## START INFORMATION SHOWN

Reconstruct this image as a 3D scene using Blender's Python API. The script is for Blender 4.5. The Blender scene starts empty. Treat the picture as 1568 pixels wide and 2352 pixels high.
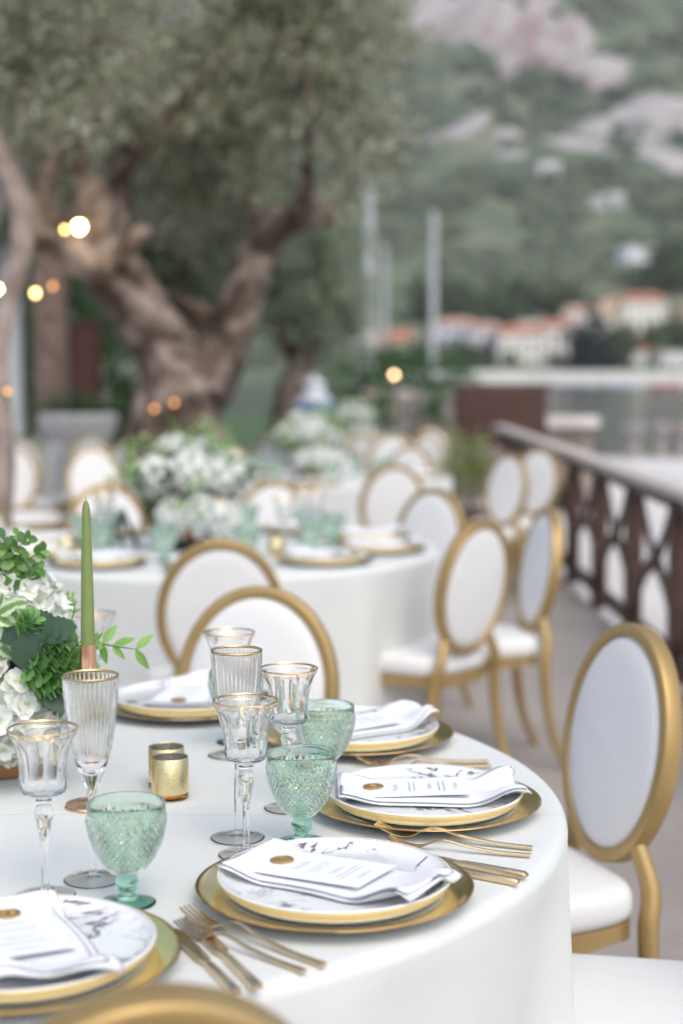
import bpy, bmesh, math, random
import numpy as np
from math import radians as R, sin, cos, pi, sqrt, atan2, exp
from mathutils import Vector, Matrix, noise
random.seed(7); rng = np.random.default_rng(7)
SC = bpy.context.scene; COL = SC.collection

# ---------------------------------------------------------------- camera
CAMH, PITCH, F = 1.377, R(5.0), 3550.0          # F: focal length in units of a 1568 x 2352 picture
cd = bpy.data.cameras.new('camera'); cam = bpy.data.objects.new('camera', cd); COL.objects.link(cam)
cam.location = (0, 0, CAMH); cam.rotation_euler = (R(90) - PITCH, 0, 0)
cd.sensor_fit = 'VERTICAL'; cd.sensor_height = 36; cd.sensor_width = 24; cd.lens = F / 2352 * 36
cd.clip_start = 0.05; cd.clip_end = 9000
cd.dof.use_dof = True; cd.dof.focus_distance = 2.05; cd.dof.aperture_fstop = 2.35; cd.dof.aperture_blades = 0
SC.camera = cam

# ---------------------------------------------------------------- sky, sun, exposure
SUN_EL, SUN_AZ = R(54), R(158)                    # azimuth from +Y towards +X
w = bpy.data.worlds.new('World'); SC.world = w; w.use_nodes = True
nt = w.node_tree; nt.nodes.clear()
sky = nt.nodes.new('ShaderNodeTexSky'); sky.sky_type = 'NISHITA'; sky.sun_disc = False
sky.sun_elevation = SUN_EL; sky.sun_rotation = SUN_AZ
sky.air_density = 0.7; sky.dust_density = 4.0; sky.ozone_density = 0.6; sky.altitude = 0
bg = nt.nodes.new('ShaderNodeBackground'); bg.inputs['Strength'].default_value = 0.15
wo = nt.nodes.new('ShaderNodeOutputWorld')
nt.links.new(sky.outputs[0], bg.inputs[0]); nt.links.new(bg.outputs[0], wo.inputs[0])
sd = bpy.data.lights.new('sun', 'SUN'); sun = bpy.data.objects.new('sun', sd); COL.objects.link(sun)
sd.energy = 0.5; sd.angle = R(110); sd.color = (1.0, 0.97, 0.95)
sun.rotation_euler = Vector((-sin(SUN_AZ) * cos(SUN_EL), -cos(SUN_AZ) * cos(SUN_EL), -sin(SUN_EL))).to_track_quat('-Z', 'Y').to_euler()
vs = SC.view_settings
SC.display_settings.display_device = 'sRGB'; vs.view_transform = 'Standard'; vs.look = 'None'; vs.gamma = 1
vs.use_curve_mapping = False; vs.exposure = 0.79
try:
    vs.use_white_balance = True; vs.white_balance_temperature = 6360; vs.white_balance_tint = 2
except Exception: pass
cy = SC.cycles
cy.use_denoising = True; cy.max_bounces = 14; cy.transmission_bounces = 14; cy.glossy_bounces = 6
cy.diffuse_bounces = 4; cy.transparent_max_bounces = 8; cy.volume_bounces = 0
cy.caustics_refractive = True; cy.caustics_reflective = True; cy.blur_glossy = 0.5
cy.sample_clamp_indirect = 6.0

def at(x, y, Z):                                 # point at depth Z along the optical axis
    X = (x - 784) / F * Z; d = (y - 1176) / F * Z
    return Vector((X, Z * cos(PITCH) - d * sin(PITCH), CAMH - Z * sin(PITCH) - d * cos(PITCH)))
def on(x, y, z):                                 # point of the horizontal plane at height z
    dx, dd = (x - 784) / F, (y - 1176) / F
    t = (CAMH - z) / (sin(PITCH) + dd * cos(PITCH))
    return Vector((dx * t, t * cos(PITCH) - dd * t * sin(PITCH), z))
def yw(Z, z):                                    # depth along the axis -> world Y at height z
    return (Z - (CAMH - z) * sin(PITCH)) / cos(PITCH)
# ---------------------------------------------------------------- mesh helpers
class MB:
    def __init__(s): s.v, s.f, s.m = [], [], []
    def add(s, vs, fs, mi=0):
        o = len(s.v); s.v += [tuple(p) for p in vs]
        s.f += [tuple(i + o for i in f) for f in fs]; s.m += [mi] * len(fs)
    def box(s, c, size, rot=None, mi=0, bev=0.0):
        hx, hy, hz = (a / 2 for a in size); c = Vector(c)
        b = min(bev, hx * .9, hy * .9, hz * .9)
        if b <= 0:
            vs = [Vector((sx * hx, sy * hy, sz * hz)) for sz in (-1, 1) for sy in (-1, 1) for sx in (-1, 1)]
            fs = [(0, 2, 3, 1), (4, 5, 7, 6), (0, 1, 5, 4), (2, 6, 7, 3), (0, 4, 6, 2), (1, 3, 7, 5)]
        else:
            bm = bmesh.new(); bmesh.ops.create_cube(bm, size=1)
            for v in bm.verts: v.co = Vector((v.co.x * 2 * hx, v.co.y * 2 * hy, v.co.z * 2 * hz))
            bmesh.ops.bevel(bm, geom=list(bm.edges), offset=b, segments=2, affect='EDGES', profile=.5)
            bm.verts.index_update(); vs = [v.co.copy() for v in bm.verts]; fs = [[v.index for v in f.verts] for f in bm.faces]; bm.free()
        if rot is not None: vs = [rot @ v for v in vs]
        s.add([c + v for v in vs], fs, mi)
    def tube(s, pts, rad, seg=10, cap=True, mi=0, fn=None, flat=None):
        pts = [Vector(p) for p in pts]; n = len(pts)
        if not hasattr(rad, '__len__'): rad = [rad] * n
        up = None; vs = []
        for i in range(n):
            t = (pts[min(i + 1, n - 1)] - pts[max(i - 1, 0)]).normalized()
            if up is None:
                up = Vector((0, 0, 1)) if abs(t.z) < .9 else Vector((1, 0, 0))
            up = (up - t * up.dot(t)).normalized(); sd_ = t.cross(up)
            for k in range(seg):
                a = 2 * pi * k / seg; r = rad[i]
                if fn: r *= fn(i / (n - 1), a, pts[i])
                vs.append(pts[i] + (sd_ * cos(a) + up * sin(a) * (flat or 1)) * r)
        fs = [(i * seg + k, i * seg + (k + 1) % seg, (i + 1) * seg + (k + 1) % seg, (i + 1) * seg + k) for i in range(n - 1) for k in range(seg)]
        if cap: fs += [tuple(range(seg))[::-1], tuple((n - 1) * seg + k for k in range(seg))]
        s.add(vs, fs, mi)
    def lathe(s, prof, seg=48, c=(0, 0, 0), mi=0, fn=None, mis=None):
        c = Vector(c); vs = []; rows = []
        for j, (r, z) in enumerate(prof):
            if r <= 1e-7: rows.append([len(vs)]); vs.append(c + Vector((0, 0, z)))
            else:
                row = []
                for k in range(seg):
                    a = 2 * pi * k / seg; rr = r * (fn(j, a) if fn else 1)
                    row.append(len(vs)); vs.append(c + Vector((rr * cos(a), rr * sin(a), z)))
                rows.append(row)
        for j in range(len(rows) - 1):
            a, b = rows[j], rows[j + 1]; fs = []
            for k in range(seg):
                k2 = (k + 1) % seg
                if len(a) == 1 and len(b) == 1: break
                if len(a) == 1: fs.append((a[0], b[k2], b[k]))
                elif len(b) == 1: fs.append((a[k], a[k2], b[0]))
                else: fs.append((a[k], a[k2], b[k2], b[k]))
            if j == 0: s.add(vs, fs, mis[j] if mis else mi); base = len(s.v) - len(vs)
            else:
                s.f += [tuple(i + base for i in f) for f in fs]; s.m += [mis[j] if mis else mi] * len(fs)
    def ball(s, c, r, seg=12, rings=8, mi=0, sc=(1, 1, 1), fn=None):
        prof = [(r * sin(pi * j / rings), -r * cos(pi * j / rings)) for j in range(rings + 1)]
        prof[0] = (0, -r); prof[-1] = (0, r); o = len(s.v)
        s.lathe(prof, seg, (0, 0, 0), mi); c = Vector(c)
        for i in range(o, len(s.v)):
            p = Vector(s.v[i]); k = fn(p) if fn else 1
            s.v[i] = tuple(c + Vector((p.x * sc[0], p.y * sc[1], p.z * sc[2])) * k)
    def mesh(s, name, mats, smooth=True, sharp=40):
        me = bpy.data.meshes.new(name); me.from_pydata(s.v, [], s.f)
        for m in (mats if isinstance(mats, (list, tuple)) else [mats]): me.materials.append(m)
        if any(s.m): me.polygons.foreach_set('material_index', s.m)
        bm = bmesh.new(); bm.from_mesh(me); bmesh.ops.recalc_face_normals(bm, faces=bm.faces); bm.to_mesh(me); bm.free()
        if smooth:
            me.polygons.foreach_set('use_smooth', [True] * len(me.polygons))
            if sharp: me.set_sharp_from_angle(angle=R(sharp))
        me.update(); return me
    def build(s, name, mats, parent=None, smooth=True, sharp=40, M=None):
        return obj(name, s.mesh(name, mats, smooth, sharp), parent, M)

def obj(name, me, parent=None, M=None):
    o = bpy.data.objects.new(name, me); COL.objects.link(o)
    if parent is not None: o.parent = parent
    if M is not None: o.matrix_basis = M
    return o
def tag(o, label=None, cat=None, group=None, kind=None):
    if label: o['label'] = label
    if cat: o['category'] = cat
    if group: o['group'] = group
    if kind: o['kind'] = kind
    return o
def empty(name, M, label, cat, group=None):
    o = bpy.data.objects.new(name, None); COL.objects.link(o); o.empty_display_size = .05
    o.matrix_basis = M if isinstance(M, Matrix) else Matrix.Translation(M)
    return tag(o, label, cat, group)
KIDS = None
def dup(o, M=None, label=None, parent=None, group=None):
    c = o.copy(); COL.objects.link(c)
    if parent is not None: c.parent = parent
    if M is not None: c.matrix_basis = M
    if label: c['label'] = label
    if group: c['group'] = group
    for ch in list(o.children): dup(ch, parent=c)
    return c
def TR(p, rz=0.0): return Matrix.Translation(p) @ Matrix.Rotation(rz, 4, 'Z')
def frame(p, d, n=(0, 0, 1), s=1.0, roll=0.0):     # X axis along d, Z near n
    d = Vector(d).normalized(); n = Vector(n)
    n = n - d * n.dot(d)
    if n.length < 1e-4: n = Vector((1, 0, 0)) - d * d.x
    n.normalize(); y = n.cross(d)
    M = Matrix((d, y, n)).transposed().to_4x4()
    return Matrix.Translation(p) @ M @ Matrix.Rotation(roll, 4, 'X') @ Matrix.Scale(s, 4)
def fast_mesh(name, V, Q, mats, smooth=False):     # V: n x 3, Q: m x 4 (or 3) index array
    me = bpy.data.meshes.new(name); V = np.asarray(V, np.float32); Q = np.asarray(Q, np.int32)
    me.vertices.add(len(V)); me.vertices.foreach_set('co', V.ravel())
    me.loops.add(Q.size); me.loops.foreach_set('vertex_index', Q.ravel())
    k = Q.shape[1]; me.polygons.add(len(Q)); me.polygons.foreach_set('loop_start', np.arange(len(Q), dtype=np.int32) * k)
    for m in (mats if isinstance(mats, (list, tuple)) else [mats]): me.materials.append(m)
    if smooth: me.polygons.foreach_set('use_smooth', np.ones(len(Q), bool))
    me.update(calc_edges=True); me.validate(); return me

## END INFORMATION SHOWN

Write out again exactly the lines from the start of the data above through the line containing "SC.camera = cam", inclusive, excluding any pictures.

Reconstruct this image as a 3D scene using Blender's Python API. The script is for Blender 4.5. The Blender scene starts empty. Treat the picture as 1568 pixels wide and 2352 pixels high.
import bpy, bmesh, math, random
import numpy as np
from math import radians as R, sin, cos, pi, sqrt, atan2, exp
from mathutils import Vector, Matrix, noise
random.seed(7); rng = np.random.default_rng(7)
SC = bpy.context.scene; COL = SC.collection

# ---------------------------------------------------------------- camera
CAMH, PITCH, F = 1.377, R(5.0), 3550.0          # F: focal length in units of a 1568 x 2352 picture
cd = bpy.data.cameras.new('camera'); cam = bpy.data.objects.new('camera', cd); COL.objects.link(cam)
cam.location = (0, 0, CAMH); cam.rotation_euler = (R(90) - PITCH, 0, 0)
cd.sensor_fit = 'VERTICAL'; cd.sensor_height = 36; cd.sensor_width = 24; cd.lens = F / 2352 * 36
cd.clip_start = 0.05; cd.clip_end = 9000
cd.dof.use_dof = True; cd.dof.focus_distance = 2.05; cd.dof.aperture_fstop = 2.35; cd.dof.aperture_blades = 0
SC.camera = cam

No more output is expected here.